Alla fine di una giornata segnata dalle professioni di ottimismo di Enrico Letta - le condizioni ci possono ancora essere - e dalle frenate di Lega e Forza Italia, a gelare le speranze di chi ha continuato a lavorare, anche sottotraccia, per convincere Mario Draghi a rimanere al suo posto ci pensa Giuseppe Conte. Che compare in video, prima di riunire i gruppi, e di fatto annuncia che il Movimento è pronto a quell'appoggio esterno che il premier ha già più volte pubblicamente respinto. E' il Movimento che ha "subito un ricatto", va all'attacco Conte, che richiama lo stesso presidente del Consiglio alle sue di responsabilità. Perché "con spirito costruttivo abbiamo invitato Draghi a confrontarsi" ricevendo in cambio "generiche aperture" ma le risposte, sulle urgenze del Paese, restano ancora "non pervenute".
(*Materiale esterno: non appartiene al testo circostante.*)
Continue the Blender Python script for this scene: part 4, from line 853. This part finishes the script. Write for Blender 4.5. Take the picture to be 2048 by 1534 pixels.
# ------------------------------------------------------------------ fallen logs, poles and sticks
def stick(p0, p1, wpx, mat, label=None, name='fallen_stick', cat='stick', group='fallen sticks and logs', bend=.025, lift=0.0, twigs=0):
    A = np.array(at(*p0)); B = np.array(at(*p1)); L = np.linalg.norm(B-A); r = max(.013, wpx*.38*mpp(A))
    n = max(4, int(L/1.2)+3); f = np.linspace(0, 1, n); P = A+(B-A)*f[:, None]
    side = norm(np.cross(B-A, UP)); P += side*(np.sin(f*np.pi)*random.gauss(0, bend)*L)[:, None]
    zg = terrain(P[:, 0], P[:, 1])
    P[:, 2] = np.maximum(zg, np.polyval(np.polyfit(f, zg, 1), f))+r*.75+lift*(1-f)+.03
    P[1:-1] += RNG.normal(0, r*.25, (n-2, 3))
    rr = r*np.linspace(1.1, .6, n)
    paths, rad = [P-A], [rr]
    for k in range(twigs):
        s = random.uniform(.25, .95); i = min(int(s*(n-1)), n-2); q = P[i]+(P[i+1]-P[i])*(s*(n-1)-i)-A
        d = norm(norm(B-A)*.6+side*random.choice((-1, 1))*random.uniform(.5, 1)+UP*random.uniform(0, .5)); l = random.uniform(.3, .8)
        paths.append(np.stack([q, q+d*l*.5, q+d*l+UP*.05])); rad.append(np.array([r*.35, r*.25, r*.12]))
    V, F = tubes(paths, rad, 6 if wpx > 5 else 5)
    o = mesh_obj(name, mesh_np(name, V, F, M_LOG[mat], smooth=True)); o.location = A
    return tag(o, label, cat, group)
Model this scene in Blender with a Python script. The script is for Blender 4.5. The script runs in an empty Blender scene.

Mentre si avvicina il "giorno della verità" delle comunicazioni del premier al Parlamento, insomma, la crisi sembra sempre più destinata a risolversi con le urne anticipate. Draghi scompare dai radar per tutto il giorno. I pochi che sono riusciti a raggiungerlo in queste ore riportano sempre lo stesso messaggio: mercoledì sarà il giorno del commiato, delle dimissioni. Anche perché, ragiona chi gli è vicino, già non si registravano prima delle parole del leader M5s novità che cambiassero il quadro. Se il tema era quello dell'agibilità politica le dichiarazioni opposte dei partiti e la presa di posizione M5S non porta che a una conclusione.
Non si stanno recuperando quelle ragioni di fondo che hanno consentito l'avvio dell'esperienza delle larghissime intese. Con i continui distinguo l'azione di governo non può che restare impantanata in un logorio che Draghi ha sempre detto di voler evitare. E per riprendere le redini del governo i partiti avrebbero dovrebbero dare dimostrazione di voler tornare al sostegno convinto e unitario mostrato nei primi mesi. Ma queste presupposti, come dimostrano da ultimo anche le posizioni di Lega e Forza Italia, che comunque sbarrano la porta al Movimento 5 Stelle in un ipotetico Draghi bis, non ci sono. E sembra sempre più difficile a questo punto che possano materializzarsi nei prossimi tre giorni.
"Il mio è un forte appello alle forze politiche" per un rilancio "con un nuovo voto di fiducia" dice di prima mattina Enrico Letta, "sono sicuro che le condizioni ci siano", si sbilancia, invitando il Movimento a essere ancora "della partita". Il travaglio dei 5 Stelle però a sera vede sconfitta l'ala governista. Fra chi voleva votare subito la fiducia e chi voleva ritirare i ministri, per la mediazione si sono spesi D'Incà, Todde, Patuanelli e Appendino. Nel frattempo la Lega respinge al mittente l'invito all'unità del segretario Dem. "Letta divide la maggioranza" su temi come ius scholae e cannabis e poi "chiede unità", dicono i capigruppo Riccardo Molinari, accusandolo di "non essere credibile". Mentre il coordinatore Antonio Tajani, scandisce che Forza Italia non può "continuare a governare con i 5 stelle, la nostra presenza è alternativa alla loro". O Draghi bis senza Movimento, condizione che però il premier ha già più volte respinto, "o voto". In serata Matteo Salvini e Silvio Berlusconi si sentono, e confermano la "piena sintonia". Ma in molti, negli altri partiti, osservano che il leader leghista non parla mai di elezioni, oggi, ma si limita a scrivere sui social "che La Lega sceglierà per il bene dell'Italia".